■ Dataset excerpt
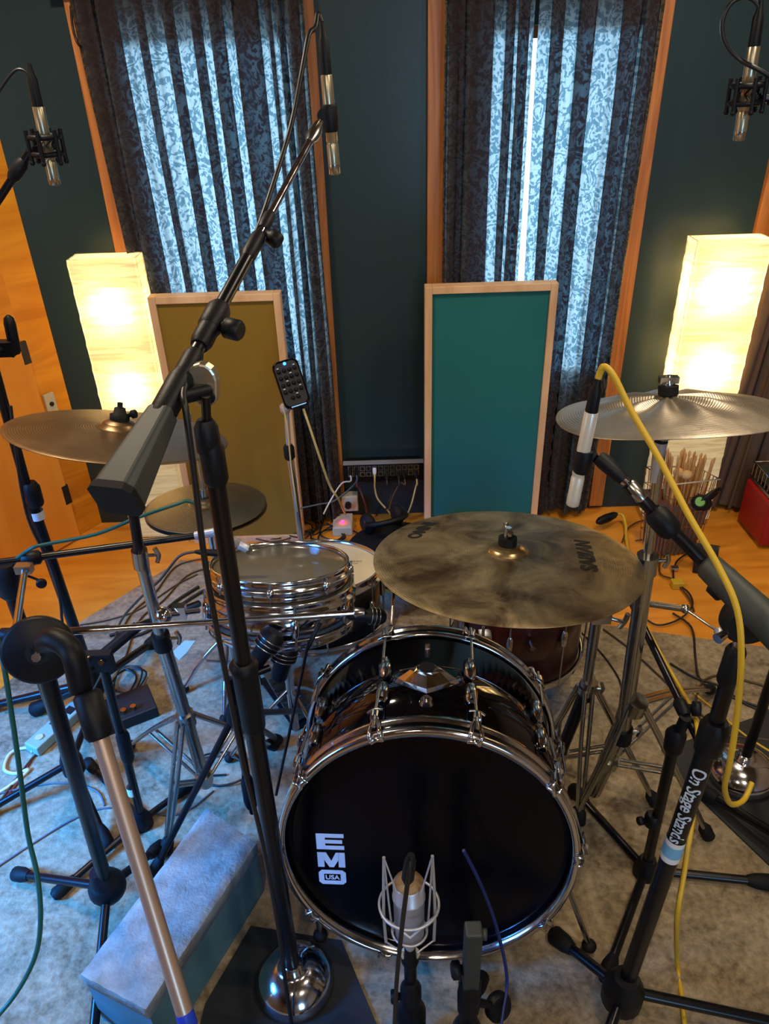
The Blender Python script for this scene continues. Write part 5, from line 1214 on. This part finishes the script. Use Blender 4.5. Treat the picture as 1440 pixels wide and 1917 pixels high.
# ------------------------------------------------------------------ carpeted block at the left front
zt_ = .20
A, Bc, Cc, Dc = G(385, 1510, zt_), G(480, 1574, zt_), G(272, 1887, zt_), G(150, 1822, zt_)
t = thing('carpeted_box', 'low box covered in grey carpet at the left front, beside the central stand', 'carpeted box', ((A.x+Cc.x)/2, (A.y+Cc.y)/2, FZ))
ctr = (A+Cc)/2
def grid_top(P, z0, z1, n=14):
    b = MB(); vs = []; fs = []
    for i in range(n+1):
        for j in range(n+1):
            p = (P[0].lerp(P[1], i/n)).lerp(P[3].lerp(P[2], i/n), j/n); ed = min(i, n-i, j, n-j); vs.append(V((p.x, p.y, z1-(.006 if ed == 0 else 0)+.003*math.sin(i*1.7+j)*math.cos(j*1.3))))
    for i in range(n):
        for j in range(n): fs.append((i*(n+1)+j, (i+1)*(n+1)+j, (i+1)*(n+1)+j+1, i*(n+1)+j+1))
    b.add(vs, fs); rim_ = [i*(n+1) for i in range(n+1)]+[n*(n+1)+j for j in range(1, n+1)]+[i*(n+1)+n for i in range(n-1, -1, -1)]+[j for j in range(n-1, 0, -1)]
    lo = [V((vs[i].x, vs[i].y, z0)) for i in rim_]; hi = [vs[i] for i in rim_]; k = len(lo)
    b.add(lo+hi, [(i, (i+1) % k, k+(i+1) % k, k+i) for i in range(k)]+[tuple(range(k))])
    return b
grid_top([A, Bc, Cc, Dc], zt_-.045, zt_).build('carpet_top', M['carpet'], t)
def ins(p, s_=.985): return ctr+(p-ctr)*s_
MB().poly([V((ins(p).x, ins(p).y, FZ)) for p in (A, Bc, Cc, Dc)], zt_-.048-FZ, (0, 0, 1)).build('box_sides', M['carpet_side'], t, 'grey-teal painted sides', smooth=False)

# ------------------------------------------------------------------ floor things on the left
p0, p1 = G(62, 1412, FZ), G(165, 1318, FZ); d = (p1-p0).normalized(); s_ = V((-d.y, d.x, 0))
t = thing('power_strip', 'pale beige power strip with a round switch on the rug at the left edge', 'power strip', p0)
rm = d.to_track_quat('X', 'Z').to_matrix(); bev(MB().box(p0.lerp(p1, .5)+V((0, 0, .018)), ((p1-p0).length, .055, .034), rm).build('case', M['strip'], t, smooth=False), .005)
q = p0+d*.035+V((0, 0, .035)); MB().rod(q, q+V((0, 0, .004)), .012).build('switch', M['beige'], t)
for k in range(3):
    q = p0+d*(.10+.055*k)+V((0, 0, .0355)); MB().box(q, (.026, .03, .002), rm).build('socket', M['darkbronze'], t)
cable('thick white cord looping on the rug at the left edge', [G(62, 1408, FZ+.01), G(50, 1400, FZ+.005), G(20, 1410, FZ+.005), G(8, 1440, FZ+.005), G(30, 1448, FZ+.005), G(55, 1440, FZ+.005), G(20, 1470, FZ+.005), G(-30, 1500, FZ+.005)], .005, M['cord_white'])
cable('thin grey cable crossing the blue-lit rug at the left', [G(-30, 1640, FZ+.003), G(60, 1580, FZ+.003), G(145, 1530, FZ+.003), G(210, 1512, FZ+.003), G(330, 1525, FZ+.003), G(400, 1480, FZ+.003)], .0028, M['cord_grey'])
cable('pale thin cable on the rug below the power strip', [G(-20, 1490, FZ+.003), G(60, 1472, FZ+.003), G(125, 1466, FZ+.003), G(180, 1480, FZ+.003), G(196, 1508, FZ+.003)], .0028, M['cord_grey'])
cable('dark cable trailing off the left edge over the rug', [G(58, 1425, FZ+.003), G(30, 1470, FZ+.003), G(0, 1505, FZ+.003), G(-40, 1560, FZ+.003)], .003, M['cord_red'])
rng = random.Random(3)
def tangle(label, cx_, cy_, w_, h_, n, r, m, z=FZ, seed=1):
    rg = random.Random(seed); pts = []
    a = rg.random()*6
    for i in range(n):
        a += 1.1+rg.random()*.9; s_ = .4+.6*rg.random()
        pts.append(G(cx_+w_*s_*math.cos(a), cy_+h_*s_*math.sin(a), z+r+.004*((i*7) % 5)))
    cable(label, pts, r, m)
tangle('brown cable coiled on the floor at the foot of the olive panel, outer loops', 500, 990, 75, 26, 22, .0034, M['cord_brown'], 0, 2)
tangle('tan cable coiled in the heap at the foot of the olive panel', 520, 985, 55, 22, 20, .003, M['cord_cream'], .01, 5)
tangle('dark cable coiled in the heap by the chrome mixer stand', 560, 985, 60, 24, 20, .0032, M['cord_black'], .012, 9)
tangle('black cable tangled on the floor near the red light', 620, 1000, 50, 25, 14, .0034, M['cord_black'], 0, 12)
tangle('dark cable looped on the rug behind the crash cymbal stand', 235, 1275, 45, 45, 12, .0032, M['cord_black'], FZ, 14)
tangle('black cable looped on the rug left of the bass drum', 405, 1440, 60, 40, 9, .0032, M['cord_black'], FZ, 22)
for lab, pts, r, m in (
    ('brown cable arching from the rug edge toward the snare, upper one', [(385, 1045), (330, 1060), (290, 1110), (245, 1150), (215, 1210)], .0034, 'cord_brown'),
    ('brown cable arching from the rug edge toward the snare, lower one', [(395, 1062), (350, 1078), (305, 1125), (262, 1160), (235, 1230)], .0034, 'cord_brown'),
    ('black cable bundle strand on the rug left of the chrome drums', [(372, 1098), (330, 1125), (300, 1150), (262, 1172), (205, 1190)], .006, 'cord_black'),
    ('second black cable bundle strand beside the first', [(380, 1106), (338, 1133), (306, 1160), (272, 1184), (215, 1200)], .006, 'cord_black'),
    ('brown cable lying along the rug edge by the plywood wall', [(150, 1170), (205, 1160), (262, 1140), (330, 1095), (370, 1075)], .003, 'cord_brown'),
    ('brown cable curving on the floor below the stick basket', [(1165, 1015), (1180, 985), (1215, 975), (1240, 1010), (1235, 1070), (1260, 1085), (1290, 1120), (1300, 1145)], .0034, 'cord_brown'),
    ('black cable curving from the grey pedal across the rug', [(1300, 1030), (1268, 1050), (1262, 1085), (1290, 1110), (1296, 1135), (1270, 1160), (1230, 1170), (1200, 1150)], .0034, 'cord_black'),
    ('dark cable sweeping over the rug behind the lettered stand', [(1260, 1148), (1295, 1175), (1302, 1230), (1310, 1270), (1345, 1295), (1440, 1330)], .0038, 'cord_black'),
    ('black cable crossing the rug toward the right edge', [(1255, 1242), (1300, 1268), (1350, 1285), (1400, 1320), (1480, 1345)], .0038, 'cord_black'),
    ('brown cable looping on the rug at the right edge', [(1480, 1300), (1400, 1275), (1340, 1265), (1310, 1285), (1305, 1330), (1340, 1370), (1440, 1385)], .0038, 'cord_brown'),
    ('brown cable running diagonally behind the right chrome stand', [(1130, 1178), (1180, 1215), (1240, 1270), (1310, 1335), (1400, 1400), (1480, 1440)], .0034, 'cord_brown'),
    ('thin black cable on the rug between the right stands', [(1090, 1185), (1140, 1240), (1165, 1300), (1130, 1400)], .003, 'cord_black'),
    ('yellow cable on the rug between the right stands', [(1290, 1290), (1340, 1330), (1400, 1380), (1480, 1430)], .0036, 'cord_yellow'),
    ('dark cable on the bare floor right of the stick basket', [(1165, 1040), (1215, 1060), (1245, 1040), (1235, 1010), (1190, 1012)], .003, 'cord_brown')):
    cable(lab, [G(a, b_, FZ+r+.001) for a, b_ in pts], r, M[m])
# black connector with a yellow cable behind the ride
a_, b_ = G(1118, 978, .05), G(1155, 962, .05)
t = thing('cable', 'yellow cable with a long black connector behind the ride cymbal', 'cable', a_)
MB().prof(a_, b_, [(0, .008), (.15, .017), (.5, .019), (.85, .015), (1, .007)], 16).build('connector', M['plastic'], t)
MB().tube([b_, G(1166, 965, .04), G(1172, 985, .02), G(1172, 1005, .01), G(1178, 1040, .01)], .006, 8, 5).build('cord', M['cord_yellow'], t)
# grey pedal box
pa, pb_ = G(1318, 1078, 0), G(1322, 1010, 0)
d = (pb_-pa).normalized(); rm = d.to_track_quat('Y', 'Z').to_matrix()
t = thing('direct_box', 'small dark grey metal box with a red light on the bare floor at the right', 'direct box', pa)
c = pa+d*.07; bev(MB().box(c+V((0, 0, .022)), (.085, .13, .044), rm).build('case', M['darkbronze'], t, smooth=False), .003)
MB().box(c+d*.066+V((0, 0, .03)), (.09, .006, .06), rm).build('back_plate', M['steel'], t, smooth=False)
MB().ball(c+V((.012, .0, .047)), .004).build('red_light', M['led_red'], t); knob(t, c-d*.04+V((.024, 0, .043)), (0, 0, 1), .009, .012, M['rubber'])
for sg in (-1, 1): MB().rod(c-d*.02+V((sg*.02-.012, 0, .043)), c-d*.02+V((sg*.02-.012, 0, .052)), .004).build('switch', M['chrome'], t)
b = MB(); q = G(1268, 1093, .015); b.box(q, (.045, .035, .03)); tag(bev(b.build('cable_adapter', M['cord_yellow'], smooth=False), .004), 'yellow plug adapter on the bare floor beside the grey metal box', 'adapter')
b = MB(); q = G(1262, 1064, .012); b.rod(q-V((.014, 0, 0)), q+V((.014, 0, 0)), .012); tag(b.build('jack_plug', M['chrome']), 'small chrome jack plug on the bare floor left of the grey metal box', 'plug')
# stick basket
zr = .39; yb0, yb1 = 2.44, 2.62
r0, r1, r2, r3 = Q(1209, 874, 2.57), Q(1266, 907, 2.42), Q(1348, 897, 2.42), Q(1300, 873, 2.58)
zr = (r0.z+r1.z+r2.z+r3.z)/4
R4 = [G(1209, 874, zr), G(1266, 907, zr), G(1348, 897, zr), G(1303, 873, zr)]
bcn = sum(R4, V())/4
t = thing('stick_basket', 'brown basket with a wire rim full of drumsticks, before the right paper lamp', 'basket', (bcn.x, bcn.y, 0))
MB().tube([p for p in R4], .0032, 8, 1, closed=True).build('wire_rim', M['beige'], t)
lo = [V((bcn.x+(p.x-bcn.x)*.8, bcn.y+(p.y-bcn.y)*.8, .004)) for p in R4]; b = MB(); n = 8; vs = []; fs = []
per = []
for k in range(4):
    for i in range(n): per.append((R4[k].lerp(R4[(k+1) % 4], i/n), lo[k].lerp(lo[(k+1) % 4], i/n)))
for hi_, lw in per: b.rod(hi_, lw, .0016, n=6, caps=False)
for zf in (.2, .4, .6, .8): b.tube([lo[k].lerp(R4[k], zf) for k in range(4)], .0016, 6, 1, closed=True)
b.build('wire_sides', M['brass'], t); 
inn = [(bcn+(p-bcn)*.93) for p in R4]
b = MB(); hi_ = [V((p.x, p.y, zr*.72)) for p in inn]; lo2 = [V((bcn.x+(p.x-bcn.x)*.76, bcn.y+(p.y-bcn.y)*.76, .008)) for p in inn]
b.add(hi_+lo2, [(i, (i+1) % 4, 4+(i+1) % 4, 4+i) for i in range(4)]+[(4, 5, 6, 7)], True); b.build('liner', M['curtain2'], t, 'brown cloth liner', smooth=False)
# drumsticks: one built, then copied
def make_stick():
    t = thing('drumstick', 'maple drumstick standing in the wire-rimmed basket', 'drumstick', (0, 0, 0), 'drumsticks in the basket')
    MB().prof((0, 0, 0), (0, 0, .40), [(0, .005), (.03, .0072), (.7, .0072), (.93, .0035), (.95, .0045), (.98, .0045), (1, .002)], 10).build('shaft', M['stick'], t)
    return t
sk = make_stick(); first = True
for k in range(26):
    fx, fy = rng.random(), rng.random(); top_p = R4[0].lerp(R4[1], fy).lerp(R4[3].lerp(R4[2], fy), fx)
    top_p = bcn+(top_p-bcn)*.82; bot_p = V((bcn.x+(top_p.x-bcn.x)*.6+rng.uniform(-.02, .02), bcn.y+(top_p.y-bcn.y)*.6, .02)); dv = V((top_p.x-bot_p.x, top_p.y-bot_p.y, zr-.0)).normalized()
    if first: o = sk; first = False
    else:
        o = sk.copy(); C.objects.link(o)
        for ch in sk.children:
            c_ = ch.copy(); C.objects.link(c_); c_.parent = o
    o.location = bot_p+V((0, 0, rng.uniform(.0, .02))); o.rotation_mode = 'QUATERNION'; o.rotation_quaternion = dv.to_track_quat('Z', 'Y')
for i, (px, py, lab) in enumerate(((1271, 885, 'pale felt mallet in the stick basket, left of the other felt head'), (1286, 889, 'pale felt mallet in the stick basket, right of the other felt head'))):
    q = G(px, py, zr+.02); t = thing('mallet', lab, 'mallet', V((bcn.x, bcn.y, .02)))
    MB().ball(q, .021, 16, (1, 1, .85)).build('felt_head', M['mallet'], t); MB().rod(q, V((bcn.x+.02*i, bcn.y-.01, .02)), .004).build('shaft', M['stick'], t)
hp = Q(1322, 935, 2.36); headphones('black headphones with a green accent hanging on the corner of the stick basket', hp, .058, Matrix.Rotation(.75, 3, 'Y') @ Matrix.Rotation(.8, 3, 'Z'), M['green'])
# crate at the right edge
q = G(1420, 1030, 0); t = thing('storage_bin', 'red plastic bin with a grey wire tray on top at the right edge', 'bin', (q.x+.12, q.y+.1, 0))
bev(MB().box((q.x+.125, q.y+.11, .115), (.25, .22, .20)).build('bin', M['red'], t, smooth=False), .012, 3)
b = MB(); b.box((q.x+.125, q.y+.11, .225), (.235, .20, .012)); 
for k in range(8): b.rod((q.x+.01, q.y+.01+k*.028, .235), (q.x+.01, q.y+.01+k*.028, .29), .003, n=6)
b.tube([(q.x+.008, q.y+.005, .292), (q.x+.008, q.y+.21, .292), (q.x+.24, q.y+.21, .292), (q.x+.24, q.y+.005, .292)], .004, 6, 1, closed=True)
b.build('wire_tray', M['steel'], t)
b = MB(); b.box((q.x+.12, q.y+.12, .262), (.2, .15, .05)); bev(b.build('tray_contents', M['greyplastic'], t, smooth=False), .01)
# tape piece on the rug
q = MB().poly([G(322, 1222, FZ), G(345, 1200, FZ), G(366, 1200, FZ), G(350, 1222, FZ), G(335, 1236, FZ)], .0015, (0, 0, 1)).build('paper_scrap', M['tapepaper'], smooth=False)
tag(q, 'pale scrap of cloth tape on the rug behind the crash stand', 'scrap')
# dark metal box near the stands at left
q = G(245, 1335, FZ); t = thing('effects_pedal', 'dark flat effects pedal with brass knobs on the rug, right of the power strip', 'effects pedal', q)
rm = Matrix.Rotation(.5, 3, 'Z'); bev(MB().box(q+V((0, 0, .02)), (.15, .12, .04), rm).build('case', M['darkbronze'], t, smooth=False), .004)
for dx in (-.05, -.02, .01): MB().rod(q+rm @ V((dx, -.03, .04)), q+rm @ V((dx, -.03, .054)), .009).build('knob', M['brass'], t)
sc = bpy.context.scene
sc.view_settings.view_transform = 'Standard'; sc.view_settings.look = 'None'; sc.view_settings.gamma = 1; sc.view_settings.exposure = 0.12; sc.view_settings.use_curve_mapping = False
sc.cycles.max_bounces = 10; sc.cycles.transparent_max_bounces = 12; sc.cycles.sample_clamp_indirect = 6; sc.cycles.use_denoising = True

■ Objective
Only lines belong in the copy: transcribe those from the start of the data through the line that contains "MB().poly([V((ins(p).x, ins(p).y, FZ))", and skip the pictures.

■ Complete response
The Blender Python script for this scene continues. Write part 5, from line 1214 on. This part finishes the script. Use Blender 4.5. Treat the picture as 1440 pixels wide and 1917 pixels high.
# ------------------------------------------------------------------ carpeted block at the left front
zt_ = .20
A, Bc, Cc, Dc = G(385, 1510, zt_), G(480, 1574, zt_), G(272, 1887, zt_), G(150, 1822, zt_)
t = thing('carpeted_box', 'low box covered in grey carpet at the left front, beside the central stand', 'carpeted box', ((A.x+Cc.x)/2, (A.y+Cc.y)/2, FZ))
ctr = (A+Cc)/2
def grid_top(P, z0, z1, n=14):
    b = MB(); vs = []; fs = []
    for i in range(n+1):
        for j in range(n+1):
            p = (P[0].lerp(P[1], i/n)).lerp(P[3].lerp(P[2], i/n), j/n); ed = min(i, n-i, j, n-j); vs.append(V((p.x, p.y, z1-(.006 if ed == 0 else 0)+.003*math.sin(i*1.7+j)*math.cos(j*1.3))))
    for i in range(n):
        for j in range(n): fs.append((i*(n+1)+j, (i+1)*(n+1)+j, (i+1)*(n+1)+j+1, i*(n+1)+j+1))
    b.add(vs, fs); rim_ = [i*(n+1) for i in range(n+1)]+[n*(n+1)+j for j in range(1, n+1)]+[i*(n+1)+n for i in range(n-1, -1, -1)]+[j for j in range(n-1, 0, -1)]
    lo = [V((vs[i].x, vs[i].y, z0)) for i in rim_]; hi = [vs[i] for i in rim_]; k = len(lo)
    b.add(lo+hi, [(i, (i+1) % k, k+(i+1) % k, k+i) for i in range(k)]+[tuple(range(k))])
    return b
grid_top([A, Bc, Cc, Dc], zt_-.045, zt_).build('carpet_top', M['carpet'], t)
def ins(p, s_=.985): return ctr+(p-ctr)*s_
MB().poly([V((ins(p).x, ins(p).y, FZ)) for p in (A, Bc, Cc, Dc)], zt_-.048-FZ, (0, 0, 1)).build('box_sides', M['carpet_side'], t, 'grey-teal painted sides', smooth=False)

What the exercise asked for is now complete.